From Wikipedia, the free encyclopedia

Sir Jonathan Edmund Backhouse, 1st Baronet, (November 15, 1849 - July 27, 1918)

Jonathan Backhouse was a director of the family Bank, which merged with Barclays Bank, of which he became a director. He was created a baronet in 1901.

He served as a Justice of the Peace (J.P.) for Durham and the North Riding of Yorkshire.

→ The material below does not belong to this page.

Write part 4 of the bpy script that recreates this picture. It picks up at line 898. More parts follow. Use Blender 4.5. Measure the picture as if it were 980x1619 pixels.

He was the son of Edmund Backhouse and his wife, Juliet (born Fox). He married Florence, daughter of Sir John Salusbury-Trelawny, 9th Baronet. They had six children (five sons and a daughter), most of whom distinguished themselves, though in different ways. Of these, the most famous was the fourth son, Admiral of the Fleet Sir Roger Roland Charles Backhouse, G.C.B., G.C.V.O., C.M.G. (1878-1939), First Sea Lord 1938-39. Their eldest son, the reclusive sinologist and historian Sir Edmund Backhouse, 2nd Baronet, became the most notorious following the publication in 1976 of a biography by Hugh Trevor-Roper, Regius Professor of Modern History at Oxford, in which he was exposed as a serial forger and confidence trickster.